Esse alguém tinha nome e endereço. Thalita é o nome do anjo que foi enviado pra ela. Ela ganhou uma família e um território que foi preparado com carinho pra recebê-la. Pena Francisca não poder ver tudo aquilo. Ela se sentiria amada de verdade, como nunca foi.

Mas isso não tem nenhuma importância. Ainda que não fosse cega, cães não enxergam todas as cores. Além do mais, como não se sentir amada, com todo este cuidado e carinho?

Francisca não precisa mais dos amigos imaginários. Ela agora tem os melhores donos, pessoas que farão tudo por ela. Seus amigos imaginários sentirão saudade, mas não poderão acompanhá-la.

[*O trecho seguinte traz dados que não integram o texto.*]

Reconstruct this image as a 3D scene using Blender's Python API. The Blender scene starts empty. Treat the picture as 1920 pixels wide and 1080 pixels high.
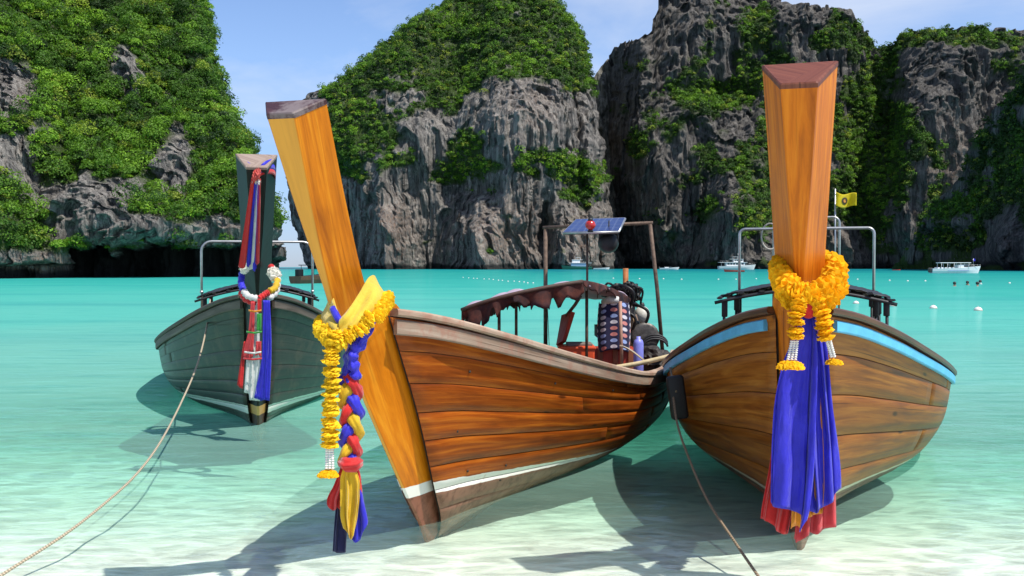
import bpy, bmesh, math, random
import numpy as np
from mathutils import Vector, Matrix

random.seed(7)
rng = np.random.default_rng(11)
sc = bpy.context.scene

# ------------------------------------------------------------------ camera, sky, sun, exposure
CAM_H, FPX, HOR = 1.6, 1867.0, 500.0
PITCH = math.atan((540.0 - HOR) / FPX)
cam_d = bpy.data.cameras.new("camera")
cam_d.sensor_width = 36.0
cam_d.lens = FPX / 1920.0 * 36.0
cam_d.clip_start, cam_d.clip_end = 0.1, 20000.0
cam = bpy.data.objects.new("camera", cam_d)
cam.location = (0, 0, CAM_H)
cam.rotation_euler = (math.pi / 2 - PITCH, 0, 0)
sc.collection.objects.link(cam)
sc.camera = cam

SUN = Vector((0.40, -0.30, 0.87)).normalized()
world = bpy.data.worlds.new("World")
sc.world = world
world.use_nodes = True
wn, wl = world.node_tree.nodes, world.node_tree.links
wn.clear()
w_out = wn.new("ShaderNodeOutputWorld")
w_bg = wn.new("ShaderNodeBackground")
w_bg.inputs["Strength"].default_value = 0.118
sky = wn.new("ShaderNodeTexSky")
sky.sky_type = 'NISHITA'
sky.sun_disc = False
sky.sun_elevation = math.asin(SUN.z)
sky.sun_rotation = math.atan2(SUN.x, SUN.y)
sky.air_density, sky.dust_density, sky.ozone_density = 1.0, 0.05, 3.0
# wispy clouds: noise over the direction projected on a cloud plane
w_tc = wn.new("ShaderNodeTexCoord")
w_sep = wn.new("ShaderNodeSeparateXYZ")
wl.new(w_tc.outputs["Generated"], w_sep.inputs[0])
def wmath(op, a, b=None, c=None, clamp=False):
    n = wn.new("ShaderNodeMath"); n.operation = op; n.use_clamp = clamp
    for i, v in enumerate((a, b, c)):
        if v is None: continue
        if isinstance(v, (int, float)): n.inputs[i].default_value = v
        else: wl.new(v, n.inputs[i])
    return n.outputs[0]
zz_ = wmath('ADD', wmath('MAXIMUM', w_sep.outputs[2], 0.0), 0.12)
w_cmb = wn.new("ShaderNodeCombineXYZ")
wl.new(wmath('DIVIDE', w_sep.outputs[0], zz_), w_cmb.inputs[0])
wl.new(wmath('DIVIDE', w_sep.outputs[1], zz_), w_cmb.inputs[1])
w_n = wn.new("ShaderNodeTexNoise")
w_n.inputs["Scale"].default_value = 0.75
w_n.inputs["Detail"].default_value = 7.0
w_n.inputs["Roughness"].default_value = 0.55
w_n.inputs["Distortion"].default_value = 0.5
w_map = wn.new("ShaderNodeMapping")
w_map.inputs["Location"].default_value = (2.1, 0.4, 0.0)
w_map.inputs["Scale"].default_value = (1.0, 0.7, 1.0)
wl.new(w_cmb.outputs[0], w_map.inputs[0])
wl.new(w_map.outputs[0], w_n.inputs["Vector"])
w_fac = wmath('MULTIPLY', wmath('MULTIPLY_ADD', w_n.outputs["Fac"], 3.6, -1.62, clamp=True), wmath('MULTIPLY_ADD', w_sep.outputs[2], 9.0, -0.35, clamp=True))
w_fac = wmath('MULTIPLY', w_fac, 0.75)
w_tint = wn.new("ShaderNodeMix"); w_tint.data_type = 'RGBA'; w_tint.blend_type = 'MULTIPLY'
w_tint.inputs[0].default_value = 1.0
w_low = wn.new('ShaderNodeMapRange')
wl.new(w_sep.outputs[2], w_low.inputs[0])
w_low.inputs[1].default_value, w_low.inputs[2].default_value, w_low.inputs[3].default_value, w_low.inputs[4].default_value = 0.0, 0.20, 0.0, 1.0
w_lc = wn.new('ShaderNodeMix'); w_lc.data_type = 'RGBA'
wl.new(w_low.outputs[0], w_lc.inputs[0]); w_lc.inputs[6].default_value = (.40, .50, .74, 1); w_lc.inputs[7].default_value = (1, 1, 1, 1)
w_sc = wn.new('ShaderNodeVectorMath'); w_sc.operation = 'MULTIPLY'
wl.new(sky.outputs[0], w_sc.inputs[0]); wl.new(w_lc.outputs[2], w_sc.inputs[1])
wl.new(w_sc.outputs[0], w_tint.inputs[6])
w_tint.inputs[7].default_value = (1.04, 1.06, 1.2, 1)
w_mix = wn.new("ShaderNodeMix"); w_mix.data_type = 'RGBA'
wl.new(w_fac, w_mix.inputs[0])
wl.new(w_tint.outputs[2], w_mix.inputs[6])
w_mix.inputs[7].default_value = (6.6, 6.8, 7.2, 1)
wl.new(w_mix.outputs[2], w_bg.inputs[0])
wl.new(w_bg.outputs[0], w_out.inputs[0])

sun_d = bpy.data.lights.new("sun", 'SUN')
sun_d.energy = 5.0
sun_d.angle = math.radians(0.55)
sun_d.color = (1.0, 0.955, 0.87)
sun_o = bpy.data.objects.new("sun", sun_d)
sun_o.rotation_euler = SUN.to_track_quat('Z', 'Y').to_euler()
sc.collection.objects.link(sun_o)

vs = sc.view_settings
vs.view_transform = 'Standard'
vs.look = 'None'
vs.exposure = 0.30
vs.gamma = 1.0
vs.use_curve_mapping = False
sc.cycles.max_bounces = 8
sc.cycles.transparent_max_bounces = 12
sc.cycles.use_denoising = True

# ------------------------------------------------------------------ helpers
def at(px, py, Y):
    """point of the place seen at photo pixel (px, py) when it stands Y metres ahead"""
    u = -(np.asarray(py, float) - 540.0) / FPX
    x = (np.asarray(px, float) - 960.0) / FPX
    c, s = math.cos(PITCH), math.sin(PITCH)
    dy = c + u * s
    dz = -s + u * c
    k = np.asarray(Y, float) / dy
    return np.stack(np.broadcast_arrays(x * k, dy * k, CAM_H + dz * k), -1)

def A(px, py, Y): return Vector(at(px, py, Y).tolist())

def tag(o, label=None, cat=None, group=None, kind=None):
    if label: o["label"] = label
    if cat: o["category"] = cat
    if group: o["group"] = group
    if kind: o["kind"] = kind
    return o

def empty(name, loc=(0, 0, 0), rz=0.0):
    o = bpy.data.objects.new(name, None)
    o.empty_display_size = 0.2
    o.location = loc
    o.rotation_euler = (0, 0, rz)
    sc.collection.objects.link(o)
    return o

def mesh_obj(name, verts, faces, mat=None, parent=None, smooth=False, uv=None, attrs=None, loc=None):
    me = bpy.data.meshes.new(name)
    if isinstance(verts, np.ndarray): verts = verts.tolist()
    me.from_pydata(verts, [], faces if isinstance(faces, list) else faces.tolist())
    if mat: me.materials.append(mat)
    if smooth: me.polygons.foreach_set("use_smooth", [True] * len(me.polygons))
    if uv is not None:
        l = me.uv_layers.new(name="UVMap")
        li = np.empty(len(me.loops), np.int32)
        me.loops.foreach_get("vertex_index", li)
        l.data.foreach_set("uv", np.asarray(uv, np.float32)[li].ravel())
    if attrs:
        for k, v in attrs.items():
            v = np.asarray(v, np.float32)
            if v.ndim == 1:
                a = me.attributes.new(k, 'FLOAT', 'POINT'); a.data.foreach_set("value", v)
            else:
                a = me.attributes.new(k, 'FLOAT_COLOR', 'POINT')
                a.data.foreach_set("color", np.concatenate([v, np.ones((len(v), 1), np.float32)], 1).ravel())
    me.update()
    o = bpy.data.objects.new(name, me)
    sc.collection.objects.link(o)
    if parent is not None: o.parent = parent
    if loc is not None: o.location = loc
    return o

def grid_faces(nr, nc, flip=False, wrap=False):
    r = np.arange(nr - 1)[:, None]
    cmax = nc if wrap else nc - 1
    c = np.arange(cmax)[None, :]
    a = r * nc + c
    b = r * nc + (c + 1) % nc
    d = (r + 1) * nc + c
    e = (r + 1) * nc + (c + 1) % nc
    f = np.stack([a, b, e, d], -1).reshape(-1, 4)
    return f[:, ::-1] if flip else f

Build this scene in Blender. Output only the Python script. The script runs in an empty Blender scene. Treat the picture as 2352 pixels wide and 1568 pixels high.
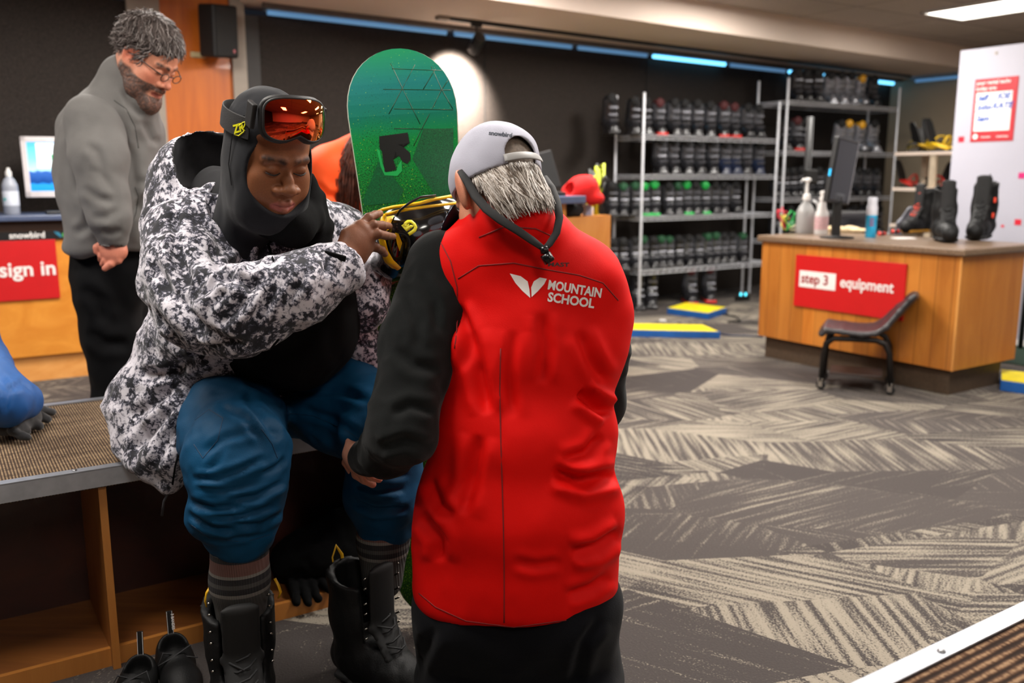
import bpy, bmesh, math, random
import numpy as np
from mathutils import Vector, Matrix, Euler
from mathutils.bvhtree import BVHTree

SC = bpy.context.scene
COL = SC.collection
R = math.radians
random.seed(7)

# ------------------------------------------------------------------ camera, world, exposure
CAM_H, PITCH, FPX = 1.27, R(10.34), 2060.0
_c = bpy.data.cameras.new('camera')
CAMO = bpy.data.objects.new('camera', _c); COL.objects.link(CAMO)
CAMO.location = (0, 0, CAM_H); CAMO.rotation_euler = (math.pi/2 - PITCH, 0, 0)
_c.sensor_width = 36.0; _c.lens = FPX/2352*36.0; _c.clip_start = .05; _c.clip_end = 60
_c.dof.use_dof = True; _c.dof.focus_distance = 1.97; _c.dof.aperture_fstop = 2.8
SC.camera = CAMO
_w = bpy.data.worlds.new('world'); SC.world = _w; _w.use_nodes = True
_w.node_tree.nodes['Background'].inputs[0].default_value = (.62, .72, 1, 1)
_w.node_tree.nodes['Background'].inputs[1].default_value = .015
vs = SC.view_settings
vs.view_transform = 'Standard'; vs.look = 'None'; vs.exposure = -0.18; vs.gamma = 1.0; vs.use_curve_mapping = False

TH = R(33.0)
UX, UY = math.cos(TH), math.sin(TH)           # u: along the back wall, to the right and away
def UV(u, v, z=0.0):                           # room axes to world
    return Vector((u*UX - v*UY, u*UY + v*UX, z))
def P(px, py, Y):                              # a sight line of the photograph met at distance Y
    dx, dy = (px-1176)/FPX, (py-784)/FPX
    d = Vector((dx, math.cos(PITCH)-dy*math.sin(PITCH), -math.sin(PITCH)-dy*math.cos(PITCH)))
    t = Y/d.y
    return Vector((0, 0, CAM_H)) + d*t
def G(px, py, z=0.0):                          # ... met at height z
    d = P(px, py, 1.0) - Vector((0, 0, CAM_H))
    return Vector((0, 0, CAM_H)) + d*((z-CAM_H)/d.z)
def W(px, py, v):                              # ... met at the plane v = const
    d = P(px, py, 1.0) - Vector((0, 0, CAM_H))
    t = v/(-d.x*UY + d.y*UX)
    return Vector((0, 0, CAM_H)) + d*t
def to_uv(p): return (p.x*UX + p.y*UY, -p.x*UY + p.y*UX)

# ------------------------------------------------------------------ materials
_M = {}
def S(c):                                      # sRGB 0-255 to linear
    f = lambda v: v/12.92 if v <= .04045 else ((v+.055)/1.055)**2.4
    return tuple(f(x/255) for x in c) + (1,)
def nodes(name):
    m = bpy.data.materials.new(name); m.use_nodes = True
    nt = m.node_tree; b = nt.nodes['Principled BSDF']
    return m, nt, b
def N(nt, t, **kw):
    n = nt.nodes.new(t)
    for k, v in kw.items():
        if k.startswith('i_'):
            key = k[2:]
            n.inputs[int(key) if key.isdigit() else key].default_value = v
        else: setattr(n, k, v)
    return n
def ramp(nt, stops, interp='LINEAR'):
    r = nt.nodes.new('ShaderNodeValToRGB'); cr = r.color_ramp; cr.interpolation = interp
    while len(cr.elements) < len(stops): cr.elements.new(.5)
    for e, (p, c) in zip(cr.elements, stops):
        e.position = p; e.color = c if len(c) == 4 else tuple(c)+(1,)
    return r
def mat(name, c, rough=.6, metal=0.0, var=.12, scale=12.0, bump=0.0, bscale=200.0, sheen=0.0, emit=None, coat=0.0, spec=.5, trans=0.0, alpha=1.0):
    if name in _M: return _M[name]
    m, nt, b = nodes(name); L = nt.links
    base = S(c)
    tc = N(nt, 'ShaderNodeTexCoord')
    nz = N(nt, 'ShaderNodeTexNoise', i_Scale=scale, i_Detail=4.0)
    L.new(tc.outputs['Object'], nz.inputs['Vector'])
    lo = tuple(max(0, x*(1-var)) for x in base[:3]); hi = tuple(min(1, x*(1+var)) for x in base[:3])
    r = ramp(nt, [(.3, lo), (.7, hi)]); L.new(nz.outputs['Fac'], r.inputs[0]); L.new(r.outputs[0], b.inputs['Base Color'])
    b.inputs['Roughness'].default_value = rough; b.inputs['Metallic'].default_value = metal
    b.inputs['Specular IOR Level'].default_value = spec
    if sheen: b.inputs['Sheen Weight'].default_value = sheen; b.inputs['Sheen Roughness'].default_value = .5
    if coat: b.inputs['Coat Weight'].default_value = coat
    if trans: b.inputs['Transmission Weight'].default_value = trans
    if emit: b.inputs['Emission Color'].default_value = S(emit[0]); b.inputs['Emission Strength'].default_value = emit[1]
    if bump:
        n2 = N(nt, 'ShaderNodeTexNoise', i_Scale=bscale, i_Detail=3.0); L.new(tc.outputs['Object'], n2.inputs['Vector'])
        bp = N(nt, 'ShaderNodeBump', i_Strength=bump, i_Distance=.002); L.new(n2.outputs['Fac'], bp.inputs['Height']); L.new(bp.outputs[0], b.inputs['Normal'])
    _M[name] = m
    return m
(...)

Eles serão agora amigos imaginários de outros cãezinhos mais necessitados de ajuda.

Seja feliz, Chiquinha. A você Thalita, muito mais que gratidão. Deixamos registrada nossa admiração. Orgulhamo-nos muito de fazer parte do seu mundo.

Nas fotos abaixo, muito tempo depois da adoção, a Francisca, em uma visita à Cão Viver. Aquele lugar e as pessoas que ela encontrou lhe trouxeram lembranças. Ali ela foi recebida e teve afeto. Não foi a melhor fase de sua vida, porque os tratamentos aos quais se submeteu foram longos, cansativos e doídos.

Mas, mesmo assim, ela prerecia a vontade, um pouco introspectiva, talvez por sentir a presença de antigos amigos de sua espécie, e que não tiveram a mesma sorte que ela.

Fique tranquila Chica. Acreditamos em mudanças. Em breve, nenhum amigo seu viverá muito tempo em um abrigo.